**Requirement:** Write out exactly, please, the lines from the one containing "S(mb, 'ceiling_right_bay', M['darkwall'])" to the end of the material.

**Supplied information:**
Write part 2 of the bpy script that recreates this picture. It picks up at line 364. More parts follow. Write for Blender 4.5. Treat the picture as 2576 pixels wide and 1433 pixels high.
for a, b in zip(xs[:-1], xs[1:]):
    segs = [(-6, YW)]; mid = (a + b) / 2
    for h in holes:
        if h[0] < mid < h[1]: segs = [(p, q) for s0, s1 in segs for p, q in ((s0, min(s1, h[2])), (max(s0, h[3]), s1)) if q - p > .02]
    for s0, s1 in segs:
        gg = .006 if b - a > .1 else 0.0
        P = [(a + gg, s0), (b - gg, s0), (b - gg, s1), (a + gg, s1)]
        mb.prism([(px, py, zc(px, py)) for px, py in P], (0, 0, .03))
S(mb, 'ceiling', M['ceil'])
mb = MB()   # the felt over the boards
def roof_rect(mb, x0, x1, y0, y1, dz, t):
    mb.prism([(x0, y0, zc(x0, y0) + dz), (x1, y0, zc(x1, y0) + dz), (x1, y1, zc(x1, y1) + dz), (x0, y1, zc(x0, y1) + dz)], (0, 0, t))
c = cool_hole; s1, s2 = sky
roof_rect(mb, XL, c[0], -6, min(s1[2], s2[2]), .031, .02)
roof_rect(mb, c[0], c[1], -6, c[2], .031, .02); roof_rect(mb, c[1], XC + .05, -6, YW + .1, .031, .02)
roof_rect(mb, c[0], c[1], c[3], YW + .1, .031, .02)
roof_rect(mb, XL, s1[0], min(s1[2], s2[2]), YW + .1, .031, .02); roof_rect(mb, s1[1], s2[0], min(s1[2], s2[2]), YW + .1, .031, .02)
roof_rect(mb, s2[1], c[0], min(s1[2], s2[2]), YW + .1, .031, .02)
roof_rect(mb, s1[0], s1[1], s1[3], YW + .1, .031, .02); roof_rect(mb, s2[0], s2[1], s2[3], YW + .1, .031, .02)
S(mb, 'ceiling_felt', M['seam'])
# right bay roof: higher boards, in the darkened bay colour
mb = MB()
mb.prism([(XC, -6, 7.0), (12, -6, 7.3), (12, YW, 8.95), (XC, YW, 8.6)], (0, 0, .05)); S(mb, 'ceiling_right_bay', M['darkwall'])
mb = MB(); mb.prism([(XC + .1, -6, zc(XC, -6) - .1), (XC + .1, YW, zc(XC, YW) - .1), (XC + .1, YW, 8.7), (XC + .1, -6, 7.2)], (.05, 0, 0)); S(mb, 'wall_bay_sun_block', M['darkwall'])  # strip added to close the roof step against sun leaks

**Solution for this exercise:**
mb.prism([(XC, -6, 7.0), (12, -6, 7.3), (12, YW, 8.95), (XC, YW, 8.6)], (0, 0, .05)); S(mb, 'ceiling_right_bay', M['darkwall'])
mb = MB(); mb.prism([(XC + .1, -6, zc(XC, -6) - .1), (XC + .1, YW, zc(XC, YW) - .1), (XC + .1, YW, 8.7), (XC + .1, -6, 7.2)], (.05, 0, 0)); S(mb, 'wall_bay_sun_block', M['darkwall'])  # strip added to close the roof step against sun leaks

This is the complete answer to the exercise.